▽
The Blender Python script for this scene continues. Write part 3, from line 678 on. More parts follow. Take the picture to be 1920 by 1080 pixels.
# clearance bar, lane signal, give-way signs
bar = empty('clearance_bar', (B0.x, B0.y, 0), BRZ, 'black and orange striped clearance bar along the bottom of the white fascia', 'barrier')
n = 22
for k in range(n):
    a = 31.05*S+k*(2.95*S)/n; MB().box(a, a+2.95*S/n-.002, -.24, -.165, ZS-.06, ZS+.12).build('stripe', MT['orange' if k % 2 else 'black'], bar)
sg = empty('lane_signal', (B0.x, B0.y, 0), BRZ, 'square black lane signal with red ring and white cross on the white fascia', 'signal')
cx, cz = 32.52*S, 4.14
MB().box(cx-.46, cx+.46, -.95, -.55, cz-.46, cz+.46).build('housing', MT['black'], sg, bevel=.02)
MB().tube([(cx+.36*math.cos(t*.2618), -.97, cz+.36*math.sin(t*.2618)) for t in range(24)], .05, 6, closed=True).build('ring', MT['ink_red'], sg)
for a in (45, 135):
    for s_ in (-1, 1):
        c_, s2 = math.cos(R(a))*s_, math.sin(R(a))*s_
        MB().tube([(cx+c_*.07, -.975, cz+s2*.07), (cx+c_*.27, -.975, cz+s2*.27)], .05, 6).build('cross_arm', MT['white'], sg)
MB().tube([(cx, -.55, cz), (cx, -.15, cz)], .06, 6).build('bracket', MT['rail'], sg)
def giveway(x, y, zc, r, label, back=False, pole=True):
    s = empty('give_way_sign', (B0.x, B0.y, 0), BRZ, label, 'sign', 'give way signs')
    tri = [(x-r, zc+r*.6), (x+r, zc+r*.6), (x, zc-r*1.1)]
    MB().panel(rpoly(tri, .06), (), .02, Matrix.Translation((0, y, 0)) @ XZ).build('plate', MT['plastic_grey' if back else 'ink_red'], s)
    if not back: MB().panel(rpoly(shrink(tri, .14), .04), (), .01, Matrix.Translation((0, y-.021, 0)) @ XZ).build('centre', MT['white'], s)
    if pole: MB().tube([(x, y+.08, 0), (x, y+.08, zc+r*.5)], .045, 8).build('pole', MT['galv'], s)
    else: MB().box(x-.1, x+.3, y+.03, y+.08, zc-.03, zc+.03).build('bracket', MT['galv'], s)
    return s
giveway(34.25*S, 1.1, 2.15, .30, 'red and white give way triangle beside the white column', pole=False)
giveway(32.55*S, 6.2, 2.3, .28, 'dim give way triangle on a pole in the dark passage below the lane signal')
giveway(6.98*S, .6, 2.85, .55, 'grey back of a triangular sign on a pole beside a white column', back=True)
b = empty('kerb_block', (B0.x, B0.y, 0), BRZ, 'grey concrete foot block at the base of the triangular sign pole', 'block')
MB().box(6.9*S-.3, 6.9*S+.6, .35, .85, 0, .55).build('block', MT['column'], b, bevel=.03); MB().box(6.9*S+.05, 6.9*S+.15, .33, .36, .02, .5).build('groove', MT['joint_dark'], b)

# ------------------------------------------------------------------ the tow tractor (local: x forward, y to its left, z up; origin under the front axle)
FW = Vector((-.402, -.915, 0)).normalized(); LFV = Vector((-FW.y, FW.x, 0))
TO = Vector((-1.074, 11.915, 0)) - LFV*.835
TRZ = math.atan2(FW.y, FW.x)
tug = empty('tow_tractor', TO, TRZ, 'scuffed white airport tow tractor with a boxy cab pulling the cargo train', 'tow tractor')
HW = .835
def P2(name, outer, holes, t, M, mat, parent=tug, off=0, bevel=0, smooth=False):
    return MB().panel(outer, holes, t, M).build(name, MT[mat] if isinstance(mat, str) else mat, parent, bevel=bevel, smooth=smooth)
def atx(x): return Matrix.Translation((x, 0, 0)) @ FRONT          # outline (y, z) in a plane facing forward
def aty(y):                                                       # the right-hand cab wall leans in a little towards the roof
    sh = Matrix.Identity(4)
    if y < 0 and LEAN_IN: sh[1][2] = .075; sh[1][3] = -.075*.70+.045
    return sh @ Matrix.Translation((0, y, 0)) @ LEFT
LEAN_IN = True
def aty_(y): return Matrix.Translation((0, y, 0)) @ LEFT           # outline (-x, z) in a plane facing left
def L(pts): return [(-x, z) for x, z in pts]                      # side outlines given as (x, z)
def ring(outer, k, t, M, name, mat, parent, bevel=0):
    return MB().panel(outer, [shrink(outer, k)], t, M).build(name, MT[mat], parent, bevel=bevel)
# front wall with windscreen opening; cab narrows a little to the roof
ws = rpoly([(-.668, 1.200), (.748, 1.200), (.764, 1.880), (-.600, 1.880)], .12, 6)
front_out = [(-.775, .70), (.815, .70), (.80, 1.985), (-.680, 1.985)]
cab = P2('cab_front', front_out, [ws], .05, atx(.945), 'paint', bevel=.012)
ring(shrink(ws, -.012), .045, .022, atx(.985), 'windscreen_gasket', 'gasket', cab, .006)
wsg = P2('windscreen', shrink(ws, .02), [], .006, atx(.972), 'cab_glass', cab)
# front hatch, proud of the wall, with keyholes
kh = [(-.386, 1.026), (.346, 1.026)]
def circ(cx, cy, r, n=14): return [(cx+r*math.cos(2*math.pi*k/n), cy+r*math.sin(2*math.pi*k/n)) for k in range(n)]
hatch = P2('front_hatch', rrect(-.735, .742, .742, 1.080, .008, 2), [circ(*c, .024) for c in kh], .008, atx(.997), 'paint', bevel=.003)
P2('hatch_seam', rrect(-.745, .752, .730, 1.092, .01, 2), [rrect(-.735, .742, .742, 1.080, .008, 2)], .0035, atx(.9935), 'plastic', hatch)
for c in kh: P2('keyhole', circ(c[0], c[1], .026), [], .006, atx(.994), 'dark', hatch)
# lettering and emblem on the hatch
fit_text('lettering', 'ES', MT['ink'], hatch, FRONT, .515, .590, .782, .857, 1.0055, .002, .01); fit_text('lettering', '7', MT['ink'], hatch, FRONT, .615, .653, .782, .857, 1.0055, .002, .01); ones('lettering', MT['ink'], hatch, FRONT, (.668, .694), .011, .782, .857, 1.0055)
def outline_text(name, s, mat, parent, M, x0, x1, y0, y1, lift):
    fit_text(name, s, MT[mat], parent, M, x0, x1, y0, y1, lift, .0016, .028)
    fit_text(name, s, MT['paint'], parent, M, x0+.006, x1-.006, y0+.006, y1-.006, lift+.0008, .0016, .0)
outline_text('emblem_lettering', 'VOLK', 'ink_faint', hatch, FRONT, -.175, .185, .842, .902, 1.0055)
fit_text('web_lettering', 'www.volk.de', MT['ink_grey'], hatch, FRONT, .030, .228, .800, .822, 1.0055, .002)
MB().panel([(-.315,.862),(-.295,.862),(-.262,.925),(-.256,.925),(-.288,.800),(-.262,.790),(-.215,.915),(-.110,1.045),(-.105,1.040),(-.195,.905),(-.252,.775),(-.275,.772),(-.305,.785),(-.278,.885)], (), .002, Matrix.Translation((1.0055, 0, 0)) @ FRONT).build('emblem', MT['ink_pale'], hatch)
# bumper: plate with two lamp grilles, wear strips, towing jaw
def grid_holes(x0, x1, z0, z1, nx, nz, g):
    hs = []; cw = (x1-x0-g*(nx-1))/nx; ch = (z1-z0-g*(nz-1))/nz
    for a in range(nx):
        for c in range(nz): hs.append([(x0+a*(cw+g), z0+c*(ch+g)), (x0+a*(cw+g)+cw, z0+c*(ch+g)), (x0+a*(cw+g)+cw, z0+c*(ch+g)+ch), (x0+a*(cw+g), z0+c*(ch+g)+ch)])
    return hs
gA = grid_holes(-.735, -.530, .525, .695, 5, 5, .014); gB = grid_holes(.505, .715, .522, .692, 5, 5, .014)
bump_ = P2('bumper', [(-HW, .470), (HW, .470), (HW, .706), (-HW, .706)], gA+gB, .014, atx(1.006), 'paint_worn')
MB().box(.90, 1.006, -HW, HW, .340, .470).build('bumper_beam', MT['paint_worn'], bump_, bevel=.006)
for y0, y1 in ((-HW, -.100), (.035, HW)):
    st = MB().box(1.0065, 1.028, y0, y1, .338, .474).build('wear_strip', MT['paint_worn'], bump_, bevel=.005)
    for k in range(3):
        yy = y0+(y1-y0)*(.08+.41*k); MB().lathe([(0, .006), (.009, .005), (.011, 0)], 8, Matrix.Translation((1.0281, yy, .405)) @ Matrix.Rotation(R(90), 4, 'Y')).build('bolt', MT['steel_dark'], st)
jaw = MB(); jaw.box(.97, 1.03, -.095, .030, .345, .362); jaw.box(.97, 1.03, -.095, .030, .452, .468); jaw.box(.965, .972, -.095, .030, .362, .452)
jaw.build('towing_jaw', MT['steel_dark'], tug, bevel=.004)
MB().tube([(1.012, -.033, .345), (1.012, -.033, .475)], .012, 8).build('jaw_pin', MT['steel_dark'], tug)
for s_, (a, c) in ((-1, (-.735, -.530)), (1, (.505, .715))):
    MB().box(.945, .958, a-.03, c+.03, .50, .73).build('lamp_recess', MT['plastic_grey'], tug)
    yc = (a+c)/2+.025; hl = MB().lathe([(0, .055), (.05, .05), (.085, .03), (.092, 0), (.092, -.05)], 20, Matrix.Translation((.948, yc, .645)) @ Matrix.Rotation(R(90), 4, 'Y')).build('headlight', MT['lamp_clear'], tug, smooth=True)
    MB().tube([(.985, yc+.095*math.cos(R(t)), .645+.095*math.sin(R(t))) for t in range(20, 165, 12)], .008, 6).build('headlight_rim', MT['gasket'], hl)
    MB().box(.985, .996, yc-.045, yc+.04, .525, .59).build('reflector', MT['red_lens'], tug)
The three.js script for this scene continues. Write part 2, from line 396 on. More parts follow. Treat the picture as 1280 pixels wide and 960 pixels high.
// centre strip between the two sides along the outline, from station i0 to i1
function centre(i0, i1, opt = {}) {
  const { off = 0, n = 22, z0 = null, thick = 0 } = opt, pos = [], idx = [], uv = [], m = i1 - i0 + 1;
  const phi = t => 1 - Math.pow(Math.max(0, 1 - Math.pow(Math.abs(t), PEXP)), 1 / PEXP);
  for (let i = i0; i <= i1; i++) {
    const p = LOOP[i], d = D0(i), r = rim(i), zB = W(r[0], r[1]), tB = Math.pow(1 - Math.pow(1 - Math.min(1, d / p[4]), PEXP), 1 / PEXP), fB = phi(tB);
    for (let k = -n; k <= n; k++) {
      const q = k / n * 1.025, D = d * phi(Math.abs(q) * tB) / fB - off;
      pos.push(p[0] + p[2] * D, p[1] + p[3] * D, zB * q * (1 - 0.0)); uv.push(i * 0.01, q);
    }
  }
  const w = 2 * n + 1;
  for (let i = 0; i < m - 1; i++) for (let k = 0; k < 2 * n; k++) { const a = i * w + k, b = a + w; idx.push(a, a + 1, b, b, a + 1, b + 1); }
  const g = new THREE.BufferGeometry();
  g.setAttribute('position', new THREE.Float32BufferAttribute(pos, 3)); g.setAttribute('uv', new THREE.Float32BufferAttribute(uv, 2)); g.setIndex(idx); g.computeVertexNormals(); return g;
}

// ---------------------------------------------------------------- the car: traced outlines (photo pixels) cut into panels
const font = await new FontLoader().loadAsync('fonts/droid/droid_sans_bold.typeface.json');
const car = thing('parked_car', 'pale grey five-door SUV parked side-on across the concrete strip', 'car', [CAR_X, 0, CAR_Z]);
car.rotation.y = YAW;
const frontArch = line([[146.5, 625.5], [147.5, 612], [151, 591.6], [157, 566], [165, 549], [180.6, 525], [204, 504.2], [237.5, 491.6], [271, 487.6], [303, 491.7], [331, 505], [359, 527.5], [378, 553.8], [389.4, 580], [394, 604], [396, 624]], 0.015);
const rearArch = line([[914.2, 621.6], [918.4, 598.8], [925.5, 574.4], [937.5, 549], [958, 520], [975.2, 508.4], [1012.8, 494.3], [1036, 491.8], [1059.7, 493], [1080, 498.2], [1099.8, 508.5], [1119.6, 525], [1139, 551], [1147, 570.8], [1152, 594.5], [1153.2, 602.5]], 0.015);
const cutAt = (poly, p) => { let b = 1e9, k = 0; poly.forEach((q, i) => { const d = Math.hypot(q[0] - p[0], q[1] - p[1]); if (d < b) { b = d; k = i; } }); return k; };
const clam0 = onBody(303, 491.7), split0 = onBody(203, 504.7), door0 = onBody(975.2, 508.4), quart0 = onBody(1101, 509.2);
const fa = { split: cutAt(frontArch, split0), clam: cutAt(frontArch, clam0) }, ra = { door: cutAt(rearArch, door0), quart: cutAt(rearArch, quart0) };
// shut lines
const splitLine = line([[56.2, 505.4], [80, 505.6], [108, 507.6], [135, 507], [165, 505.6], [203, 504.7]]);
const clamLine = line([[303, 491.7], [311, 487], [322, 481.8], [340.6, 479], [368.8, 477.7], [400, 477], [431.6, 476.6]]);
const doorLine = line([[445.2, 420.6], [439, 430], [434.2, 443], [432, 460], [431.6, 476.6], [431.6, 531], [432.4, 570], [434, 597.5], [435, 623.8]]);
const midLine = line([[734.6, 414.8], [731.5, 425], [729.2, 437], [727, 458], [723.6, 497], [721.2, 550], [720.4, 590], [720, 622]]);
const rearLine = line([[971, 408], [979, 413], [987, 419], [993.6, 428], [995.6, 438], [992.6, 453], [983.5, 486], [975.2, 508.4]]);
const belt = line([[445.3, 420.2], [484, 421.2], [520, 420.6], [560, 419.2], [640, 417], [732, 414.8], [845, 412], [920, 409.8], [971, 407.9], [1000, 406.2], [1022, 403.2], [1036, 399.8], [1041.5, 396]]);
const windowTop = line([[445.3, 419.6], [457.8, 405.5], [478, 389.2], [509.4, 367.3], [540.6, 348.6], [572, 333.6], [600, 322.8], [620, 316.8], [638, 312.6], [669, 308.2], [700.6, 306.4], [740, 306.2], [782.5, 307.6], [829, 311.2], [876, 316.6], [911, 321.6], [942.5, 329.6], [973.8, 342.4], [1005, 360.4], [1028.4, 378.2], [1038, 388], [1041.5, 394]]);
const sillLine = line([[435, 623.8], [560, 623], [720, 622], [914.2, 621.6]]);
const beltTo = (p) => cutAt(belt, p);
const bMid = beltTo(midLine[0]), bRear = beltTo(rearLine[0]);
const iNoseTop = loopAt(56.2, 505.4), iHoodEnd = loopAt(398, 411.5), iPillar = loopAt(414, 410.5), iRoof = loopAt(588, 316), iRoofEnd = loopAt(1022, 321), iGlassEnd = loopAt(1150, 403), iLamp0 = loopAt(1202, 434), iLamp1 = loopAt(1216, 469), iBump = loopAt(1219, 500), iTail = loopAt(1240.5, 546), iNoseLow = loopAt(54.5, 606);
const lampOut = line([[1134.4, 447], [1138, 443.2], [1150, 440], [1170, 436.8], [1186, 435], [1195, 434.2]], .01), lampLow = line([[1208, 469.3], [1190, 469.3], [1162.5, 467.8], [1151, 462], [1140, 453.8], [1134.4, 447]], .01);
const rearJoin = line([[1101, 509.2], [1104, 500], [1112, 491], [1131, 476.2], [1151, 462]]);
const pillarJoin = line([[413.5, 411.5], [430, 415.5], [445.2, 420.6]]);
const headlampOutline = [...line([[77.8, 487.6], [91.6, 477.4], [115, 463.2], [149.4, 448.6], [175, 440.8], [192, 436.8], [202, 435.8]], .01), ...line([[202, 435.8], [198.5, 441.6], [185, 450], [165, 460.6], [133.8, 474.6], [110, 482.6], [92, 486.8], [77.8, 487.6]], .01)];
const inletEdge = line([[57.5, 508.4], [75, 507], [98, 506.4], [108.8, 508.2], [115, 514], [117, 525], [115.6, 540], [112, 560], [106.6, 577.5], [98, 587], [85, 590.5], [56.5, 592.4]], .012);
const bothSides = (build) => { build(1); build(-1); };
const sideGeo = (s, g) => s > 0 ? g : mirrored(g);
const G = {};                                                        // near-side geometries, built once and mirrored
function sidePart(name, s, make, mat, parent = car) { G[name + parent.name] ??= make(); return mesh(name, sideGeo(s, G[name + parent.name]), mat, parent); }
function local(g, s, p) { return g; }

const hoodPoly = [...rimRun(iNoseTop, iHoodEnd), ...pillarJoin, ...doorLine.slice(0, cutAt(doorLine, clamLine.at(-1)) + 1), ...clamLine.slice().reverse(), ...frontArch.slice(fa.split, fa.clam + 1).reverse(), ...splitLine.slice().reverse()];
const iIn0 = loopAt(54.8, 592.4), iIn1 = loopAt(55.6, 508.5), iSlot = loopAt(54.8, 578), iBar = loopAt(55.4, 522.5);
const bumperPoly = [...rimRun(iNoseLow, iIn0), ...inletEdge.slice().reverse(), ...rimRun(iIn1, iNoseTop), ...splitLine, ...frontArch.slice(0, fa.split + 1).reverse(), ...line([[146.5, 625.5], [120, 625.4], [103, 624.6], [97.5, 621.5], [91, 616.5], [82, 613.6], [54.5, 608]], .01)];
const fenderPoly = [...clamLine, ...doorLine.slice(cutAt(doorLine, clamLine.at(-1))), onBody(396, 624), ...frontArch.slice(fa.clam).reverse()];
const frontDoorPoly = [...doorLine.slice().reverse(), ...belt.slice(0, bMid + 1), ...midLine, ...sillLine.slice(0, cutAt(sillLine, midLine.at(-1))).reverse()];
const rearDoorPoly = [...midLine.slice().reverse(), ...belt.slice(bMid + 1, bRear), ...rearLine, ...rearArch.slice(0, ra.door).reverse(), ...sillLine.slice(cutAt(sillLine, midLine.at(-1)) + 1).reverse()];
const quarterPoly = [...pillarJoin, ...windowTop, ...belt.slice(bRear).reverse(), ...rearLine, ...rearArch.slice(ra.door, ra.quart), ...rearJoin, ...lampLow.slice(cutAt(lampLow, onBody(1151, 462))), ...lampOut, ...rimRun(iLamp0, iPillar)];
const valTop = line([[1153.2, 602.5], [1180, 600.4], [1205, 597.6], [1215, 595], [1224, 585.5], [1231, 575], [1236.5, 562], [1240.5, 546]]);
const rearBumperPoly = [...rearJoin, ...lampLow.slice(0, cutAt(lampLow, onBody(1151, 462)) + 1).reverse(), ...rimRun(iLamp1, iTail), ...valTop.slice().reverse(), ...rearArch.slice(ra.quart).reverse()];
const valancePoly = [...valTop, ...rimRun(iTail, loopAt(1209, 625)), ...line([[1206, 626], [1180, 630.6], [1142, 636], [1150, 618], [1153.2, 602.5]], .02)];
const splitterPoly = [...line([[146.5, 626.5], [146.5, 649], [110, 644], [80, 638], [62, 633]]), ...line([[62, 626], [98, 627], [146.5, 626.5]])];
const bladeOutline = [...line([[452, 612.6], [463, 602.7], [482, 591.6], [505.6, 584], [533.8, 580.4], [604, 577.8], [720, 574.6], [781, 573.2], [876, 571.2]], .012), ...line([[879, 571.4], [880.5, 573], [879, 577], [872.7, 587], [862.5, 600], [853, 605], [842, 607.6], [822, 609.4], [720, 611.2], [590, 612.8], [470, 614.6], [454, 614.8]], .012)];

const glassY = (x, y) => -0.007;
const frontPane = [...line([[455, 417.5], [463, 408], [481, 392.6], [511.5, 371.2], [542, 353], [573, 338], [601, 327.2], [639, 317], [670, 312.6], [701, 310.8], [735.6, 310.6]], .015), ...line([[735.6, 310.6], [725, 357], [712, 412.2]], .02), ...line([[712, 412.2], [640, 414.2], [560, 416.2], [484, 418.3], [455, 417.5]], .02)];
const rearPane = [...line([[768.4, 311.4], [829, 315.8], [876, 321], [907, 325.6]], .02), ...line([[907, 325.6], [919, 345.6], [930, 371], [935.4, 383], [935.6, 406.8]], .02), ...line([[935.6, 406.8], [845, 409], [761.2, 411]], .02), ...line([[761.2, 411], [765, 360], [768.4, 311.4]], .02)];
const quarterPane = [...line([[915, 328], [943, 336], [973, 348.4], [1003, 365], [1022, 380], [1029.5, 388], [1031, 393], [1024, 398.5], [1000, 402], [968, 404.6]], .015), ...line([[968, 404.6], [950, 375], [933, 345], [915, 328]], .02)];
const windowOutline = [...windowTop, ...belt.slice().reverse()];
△
### Work to complete
Copy out every line of the data that includes "Write".

### Task response
The Blender Python script for this scene continues. Write part 3, from line 678 on. More parts follow. Take the picture to be 1920 by 1080 pixels.
The three.js script for this scene continues. Write part 2, from line 396 on. More parts follow. Treat the picture as 1280 pixels wide and 960 pixels high.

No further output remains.